CO: You’ve dedicated much of your writing career to Tolkien and fantasy literature. How did you become interested in fantasy and in Tolkien in the first place?

CD: In the bookstop was a story called The Hobbit. It had a cover picture of a dragon soaring, an arrow embedded in its breast. I picked it up and opened it -- the runes and end paper maps were intriguing. Quickly I bought the book and was soon following Bilbo’s adventures as he made his way towards The Lonely Mountain. The author’s name I recognized as a close friend of C.S. Lewis, an author I had recently discovered. I was reading his autobiography, Surprised By Joy, at the time. My conscious interest in fantasy goes back to my discovery of Lewis’s writings when I was seventeen or eighteen. These provided a key for me as an adult to the stories I had enjoyed as a child and adolescent. Through his writings Lewis led me to Tolkien. Tolkien along with his friend Lewis sought to bring back the kind of fantasy they liked for modern adults, which had to a large extent become associated with childhood in the nineteenth century. I learnt from Tolkien that literary fantasy has its roots in storytelling, which is as old as language itself. Studying literature and philosophy at university heightened rather than diminished my interest in fantasy. Though story is a form of magic, casting a spell, it obeys strict rational rules. My first writing about fantasy literature was an article on “Tolkien, Leonardo and Mr Baggins” for one of the earliest issues of Mythlore, published by the newly-formed Mythopoeic Society. While a student I also wrote a series of I think five monthly articles on Lewis for a British magazine, into which I brought Tolkien and the Inklings.

CO: You have recently taken on the directorship of the scholarly conference at the Festival in the Shire, in conjunction with Alex Lewis. What are you most looking forward to about the conference, and about the Festival in general?

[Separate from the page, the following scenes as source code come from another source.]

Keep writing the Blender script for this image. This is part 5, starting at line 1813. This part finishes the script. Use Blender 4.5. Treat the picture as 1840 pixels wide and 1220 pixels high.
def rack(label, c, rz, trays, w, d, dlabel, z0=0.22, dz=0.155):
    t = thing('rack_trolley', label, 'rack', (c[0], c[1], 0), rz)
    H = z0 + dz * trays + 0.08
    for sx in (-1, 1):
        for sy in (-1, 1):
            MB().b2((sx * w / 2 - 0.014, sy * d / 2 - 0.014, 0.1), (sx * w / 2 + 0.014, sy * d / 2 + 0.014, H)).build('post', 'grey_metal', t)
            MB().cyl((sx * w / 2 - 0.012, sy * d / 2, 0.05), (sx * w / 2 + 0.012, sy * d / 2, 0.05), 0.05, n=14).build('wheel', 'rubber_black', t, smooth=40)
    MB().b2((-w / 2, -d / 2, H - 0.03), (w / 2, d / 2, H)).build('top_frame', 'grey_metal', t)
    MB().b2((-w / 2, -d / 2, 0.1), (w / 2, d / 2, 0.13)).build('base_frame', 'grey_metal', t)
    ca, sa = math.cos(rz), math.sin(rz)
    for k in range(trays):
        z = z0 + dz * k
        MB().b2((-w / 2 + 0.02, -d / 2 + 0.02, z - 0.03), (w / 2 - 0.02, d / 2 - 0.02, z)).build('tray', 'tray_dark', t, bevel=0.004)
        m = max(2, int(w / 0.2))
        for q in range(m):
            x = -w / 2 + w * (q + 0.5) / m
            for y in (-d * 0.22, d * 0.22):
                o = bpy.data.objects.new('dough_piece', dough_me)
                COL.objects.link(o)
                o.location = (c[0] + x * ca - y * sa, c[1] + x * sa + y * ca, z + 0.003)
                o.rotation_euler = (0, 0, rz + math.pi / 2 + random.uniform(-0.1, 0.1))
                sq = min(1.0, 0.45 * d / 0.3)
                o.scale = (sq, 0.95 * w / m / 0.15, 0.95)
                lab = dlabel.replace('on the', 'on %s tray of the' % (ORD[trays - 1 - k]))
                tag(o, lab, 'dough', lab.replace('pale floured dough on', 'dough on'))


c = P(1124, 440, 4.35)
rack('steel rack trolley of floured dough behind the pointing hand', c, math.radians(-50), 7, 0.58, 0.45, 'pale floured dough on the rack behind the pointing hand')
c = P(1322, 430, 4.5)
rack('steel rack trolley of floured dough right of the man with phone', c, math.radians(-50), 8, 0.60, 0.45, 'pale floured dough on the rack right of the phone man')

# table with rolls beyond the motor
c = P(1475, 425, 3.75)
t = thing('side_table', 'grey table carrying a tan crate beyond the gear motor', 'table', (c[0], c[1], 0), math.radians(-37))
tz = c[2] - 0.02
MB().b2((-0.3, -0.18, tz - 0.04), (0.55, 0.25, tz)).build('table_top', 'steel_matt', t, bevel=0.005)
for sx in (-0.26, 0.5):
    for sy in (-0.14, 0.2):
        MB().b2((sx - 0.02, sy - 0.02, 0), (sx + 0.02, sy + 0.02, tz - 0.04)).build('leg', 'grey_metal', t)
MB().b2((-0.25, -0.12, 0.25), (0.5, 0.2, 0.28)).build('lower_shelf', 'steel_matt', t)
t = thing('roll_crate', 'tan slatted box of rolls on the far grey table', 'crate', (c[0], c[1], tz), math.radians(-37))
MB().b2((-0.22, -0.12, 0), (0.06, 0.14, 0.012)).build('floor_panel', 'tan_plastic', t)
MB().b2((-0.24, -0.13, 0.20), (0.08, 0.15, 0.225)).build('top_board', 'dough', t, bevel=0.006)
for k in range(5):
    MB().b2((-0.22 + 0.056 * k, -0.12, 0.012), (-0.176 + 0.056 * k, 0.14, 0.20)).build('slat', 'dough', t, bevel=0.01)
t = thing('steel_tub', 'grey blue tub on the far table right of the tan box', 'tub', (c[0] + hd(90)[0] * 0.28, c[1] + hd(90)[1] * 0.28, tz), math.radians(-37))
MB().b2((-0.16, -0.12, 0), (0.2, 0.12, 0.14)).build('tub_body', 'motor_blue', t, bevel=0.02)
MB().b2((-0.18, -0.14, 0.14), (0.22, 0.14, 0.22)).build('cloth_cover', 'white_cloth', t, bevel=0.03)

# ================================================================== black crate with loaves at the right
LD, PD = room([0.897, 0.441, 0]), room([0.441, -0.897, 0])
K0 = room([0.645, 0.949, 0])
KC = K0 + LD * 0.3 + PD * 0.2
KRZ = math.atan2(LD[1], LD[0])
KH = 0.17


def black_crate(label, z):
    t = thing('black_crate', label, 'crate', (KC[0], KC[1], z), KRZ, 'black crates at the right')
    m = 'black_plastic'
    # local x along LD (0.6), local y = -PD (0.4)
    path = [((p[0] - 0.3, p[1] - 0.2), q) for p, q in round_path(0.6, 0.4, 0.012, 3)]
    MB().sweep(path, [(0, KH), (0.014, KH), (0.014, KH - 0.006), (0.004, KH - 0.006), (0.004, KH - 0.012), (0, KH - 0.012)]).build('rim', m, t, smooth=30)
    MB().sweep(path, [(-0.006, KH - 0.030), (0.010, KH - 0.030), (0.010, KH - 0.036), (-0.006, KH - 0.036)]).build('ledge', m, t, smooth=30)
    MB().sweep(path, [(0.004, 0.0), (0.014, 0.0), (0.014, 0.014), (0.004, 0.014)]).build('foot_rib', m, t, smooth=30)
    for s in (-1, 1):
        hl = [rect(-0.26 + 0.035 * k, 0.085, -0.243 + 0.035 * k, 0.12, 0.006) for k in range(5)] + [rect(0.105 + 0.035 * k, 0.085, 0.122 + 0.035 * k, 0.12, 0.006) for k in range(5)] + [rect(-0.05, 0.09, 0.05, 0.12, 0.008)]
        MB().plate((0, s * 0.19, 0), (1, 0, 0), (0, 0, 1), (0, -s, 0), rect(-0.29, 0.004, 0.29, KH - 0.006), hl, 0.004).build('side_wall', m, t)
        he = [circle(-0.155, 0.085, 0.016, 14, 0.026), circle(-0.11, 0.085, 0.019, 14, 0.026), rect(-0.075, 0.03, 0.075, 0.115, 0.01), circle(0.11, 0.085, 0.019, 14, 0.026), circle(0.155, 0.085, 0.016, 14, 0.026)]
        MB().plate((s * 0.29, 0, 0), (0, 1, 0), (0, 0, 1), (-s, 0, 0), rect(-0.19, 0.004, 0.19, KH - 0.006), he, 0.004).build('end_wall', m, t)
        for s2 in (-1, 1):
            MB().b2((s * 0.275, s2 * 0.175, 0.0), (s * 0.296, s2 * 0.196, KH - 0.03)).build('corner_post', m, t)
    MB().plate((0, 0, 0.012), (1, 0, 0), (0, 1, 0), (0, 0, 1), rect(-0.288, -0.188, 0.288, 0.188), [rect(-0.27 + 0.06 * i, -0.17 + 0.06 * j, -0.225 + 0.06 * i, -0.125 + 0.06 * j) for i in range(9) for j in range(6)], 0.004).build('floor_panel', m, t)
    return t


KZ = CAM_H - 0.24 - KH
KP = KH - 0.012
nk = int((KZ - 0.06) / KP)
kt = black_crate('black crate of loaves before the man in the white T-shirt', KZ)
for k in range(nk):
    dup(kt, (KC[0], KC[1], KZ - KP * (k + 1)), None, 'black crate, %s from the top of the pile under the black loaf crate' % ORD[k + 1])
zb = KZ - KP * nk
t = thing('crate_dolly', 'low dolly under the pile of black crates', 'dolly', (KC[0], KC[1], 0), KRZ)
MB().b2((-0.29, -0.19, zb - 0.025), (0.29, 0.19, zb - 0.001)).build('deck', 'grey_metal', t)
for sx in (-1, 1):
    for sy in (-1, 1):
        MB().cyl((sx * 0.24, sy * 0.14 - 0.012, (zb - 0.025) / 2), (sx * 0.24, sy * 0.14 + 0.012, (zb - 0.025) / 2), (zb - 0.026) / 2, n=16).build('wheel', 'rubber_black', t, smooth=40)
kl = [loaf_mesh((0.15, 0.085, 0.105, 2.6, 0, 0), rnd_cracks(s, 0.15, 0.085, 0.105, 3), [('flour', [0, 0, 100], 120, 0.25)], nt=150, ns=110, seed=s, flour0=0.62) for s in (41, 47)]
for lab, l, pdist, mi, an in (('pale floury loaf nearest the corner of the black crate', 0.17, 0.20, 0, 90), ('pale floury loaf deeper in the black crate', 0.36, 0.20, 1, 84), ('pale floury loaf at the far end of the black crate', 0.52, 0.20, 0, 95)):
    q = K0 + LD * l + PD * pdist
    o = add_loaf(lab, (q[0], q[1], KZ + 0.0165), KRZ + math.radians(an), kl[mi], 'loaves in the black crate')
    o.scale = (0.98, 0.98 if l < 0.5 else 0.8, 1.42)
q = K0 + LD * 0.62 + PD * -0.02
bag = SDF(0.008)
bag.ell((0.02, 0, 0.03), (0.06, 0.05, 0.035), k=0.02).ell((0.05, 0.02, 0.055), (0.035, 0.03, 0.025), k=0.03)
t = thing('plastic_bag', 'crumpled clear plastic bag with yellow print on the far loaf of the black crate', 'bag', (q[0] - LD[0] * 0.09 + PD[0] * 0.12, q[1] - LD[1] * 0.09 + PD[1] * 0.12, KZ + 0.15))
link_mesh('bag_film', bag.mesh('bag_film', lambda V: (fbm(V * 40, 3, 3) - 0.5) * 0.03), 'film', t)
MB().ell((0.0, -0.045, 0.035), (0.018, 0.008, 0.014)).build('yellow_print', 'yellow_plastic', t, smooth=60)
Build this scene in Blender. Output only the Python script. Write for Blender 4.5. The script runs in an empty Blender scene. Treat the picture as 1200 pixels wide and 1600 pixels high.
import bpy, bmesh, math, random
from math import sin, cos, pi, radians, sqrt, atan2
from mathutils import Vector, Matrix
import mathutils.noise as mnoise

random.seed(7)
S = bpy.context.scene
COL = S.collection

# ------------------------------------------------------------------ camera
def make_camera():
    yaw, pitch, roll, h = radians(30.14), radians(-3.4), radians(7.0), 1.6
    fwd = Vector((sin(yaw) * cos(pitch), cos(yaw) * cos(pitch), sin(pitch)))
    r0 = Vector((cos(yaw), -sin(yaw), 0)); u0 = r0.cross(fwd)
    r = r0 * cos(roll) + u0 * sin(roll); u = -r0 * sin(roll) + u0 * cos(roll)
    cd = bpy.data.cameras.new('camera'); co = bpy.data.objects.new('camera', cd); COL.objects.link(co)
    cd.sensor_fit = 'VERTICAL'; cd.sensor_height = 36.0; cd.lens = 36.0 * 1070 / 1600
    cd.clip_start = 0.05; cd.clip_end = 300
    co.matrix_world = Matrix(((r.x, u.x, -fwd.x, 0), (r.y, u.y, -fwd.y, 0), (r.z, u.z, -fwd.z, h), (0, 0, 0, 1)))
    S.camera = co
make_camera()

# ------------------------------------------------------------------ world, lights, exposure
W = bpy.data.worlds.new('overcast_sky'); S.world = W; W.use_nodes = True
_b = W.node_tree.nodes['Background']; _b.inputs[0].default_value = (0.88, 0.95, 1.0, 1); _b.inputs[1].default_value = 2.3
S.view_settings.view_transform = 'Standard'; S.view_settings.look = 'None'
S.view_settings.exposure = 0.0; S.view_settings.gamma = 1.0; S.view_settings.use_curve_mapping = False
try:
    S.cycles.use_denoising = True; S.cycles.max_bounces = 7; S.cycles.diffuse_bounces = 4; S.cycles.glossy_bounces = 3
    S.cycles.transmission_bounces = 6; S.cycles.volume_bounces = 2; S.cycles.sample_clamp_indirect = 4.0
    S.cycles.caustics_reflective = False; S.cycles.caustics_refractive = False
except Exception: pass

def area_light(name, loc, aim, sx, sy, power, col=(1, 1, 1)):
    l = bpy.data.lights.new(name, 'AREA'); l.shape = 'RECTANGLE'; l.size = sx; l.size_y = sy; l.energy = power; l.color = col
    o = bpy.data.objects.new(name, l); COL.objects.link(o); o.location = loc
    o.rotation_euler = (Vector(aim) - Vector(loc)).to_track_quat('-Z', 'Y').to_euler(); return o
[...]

CD: When I first met Mark Faith, the organizer of the Festival, at the Tolkien Society Oxonmoot last autumn, I was almost immediately gripped by his vision for the event, and soon after travelled south from my home in Cumbria to mid-Wales to find out more, and to see how I could be involved. This led to my suggesting and editing an online magazine that would cover all things that interest the Tolkien community. When I relinquished the task to my friend Alex Lewis because of pressing commitments, I was asked if I could help Alex with the task of directing the conference programme. It was important to me to continue to help the Festival as it is something unique in its desire to pull together the diverse threads of those inspired by Tolkien, whether simply readers, or scholars and artists, into a common event that would be enriching for all. I’m a longstanding member of the Tolkien Society, and admire events run by the Mythopoeic Society and others. I enjoy the way Tolkien’s work and vision brings together people of great diversity from throughout the world. The Festival is a wonderful opportunity to celebrate both this diversity and commonality, which enhances what the Tolkien Society and others are doing. Mark Faith is a truly inspirational person whose vision for this international event and future ones has overcome disappointments and all the odds that a terrifying global recession has stacked against the event. I’m looking forward to meeting fans from all over the planet and, amongst other things, to hearing more about a remarkable new direction in Tolkien studies that the Festival has opened up to a wider public—an exploration of Welshness and the Celtic in Tolkien’s writings. Wales can be experienced at the same time!